Study Proposes Weyl Semimetals to be Good Conductors than Copper

Scientists in China and at UC Davis have evaluated high conductivity in extremely thin layers of niobium arsenide, a kind of material known as a Weyl semimetal.

According to Sergey Savrasov, Professor of Physics at UC Davis, a Weyl semimetal, at room temperature, has about thrice the conductivity of copper. Savrasov is a coauthor of this study, which has been published in Nature Materials on March 18^th, 2019.

New materials that are conductors have attracted great attention among physicists and materials researchers, for fundamental research and due to their potential to lead to new types of electronic devices.

Savrasov has been working on theoretical condensed matter physics. In 2011, he, in collaboration with others, had suggested the existence of Weyl semimetals. The ability to manufacture and test small pieces, known as nanobelts, of niobium arsenide by the Chinese researchers substantiated the theoretical predictions.
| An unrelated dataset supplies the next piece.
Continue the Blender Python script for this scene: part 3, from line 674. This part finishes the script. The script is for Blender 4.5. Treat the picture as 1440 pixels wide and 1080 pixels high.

Typically, the nanobelts are two-dimensional because of their very thin nature.

A Weyl semimetal is not a conductor or an insulator, but something in between.

Sergey Savrasov, Professor of Physics, UC Davis.

For instance, niobium arsenide, which is a poor conductor in a larger volume, has a metallic surface with the ability to conduct electricity. Its surface is topologically protected, which means that it cannot be altered without breaking up the bulk material.

In many materials, the surfaces can be chemically changed by impurities that are gathered from the environment, which is a hindrance to conductivity, whereas topologically protected surfaces do not collect these impurities.

In theory we expect Weyl surfaces to be good conductors as they don’t tolerate impurities.

Sergey Savrasov, Professor of Physics, UC Davis.

Considering the electrons flow through a material, it is conceptualized that they bounce off or scatter from impurities. A conductive material, at the quantum level, has a Fermi surface, which gives the details of all the quantum energy states that electrons can occupy. This Fermi surface has an impact on the material’s conductivity.

The nanobelts examined in these experiments had a limited Fermi surface or Fermi arc, which means that electrons can only be scattered to a restricted range of quantum states.

“The Fermi arc limits the states electrons can bounce back to, therefore they are not scattered,” stated Savrasov.

Materials having high conductivity at very small scales are possibly useful for inventors who attempt to fabricate tiny circuits. The lesser the electrical resistance, the lesser the heat produced as current flows.

The coauthors of this research are Cheng Zhang, Zhuoliang Ni, Jinglei Zhang, Xiang Yuan, Yanwen Liu, Yichao Zou, Zhiming Liao, Yongping Du, Awadhesh Narayan, Hongming Zhang, Tiancheng Gu, Xuesong Zhu, Li Pi, Stefano Sanvito, Xiaodong Han, Jin Zou, and Faxian Xiu. The associated research institutions include Fudan University, Shanghai; Chinese Academy of Sciences, Hefei; Nanjing University of Science and Technology and Nanjing University, Nanjing; Beijing University of Technology; the University of Queensland, Australia; ETH Zurich, Switzerland; and Trinity College Dublin, Ireland.

The study received financial support from the National Natural Science Foundation of China and other Chinese government agencies, U.S. National Science Foundation, the Australian Research Council, and Science Foundation Ireland.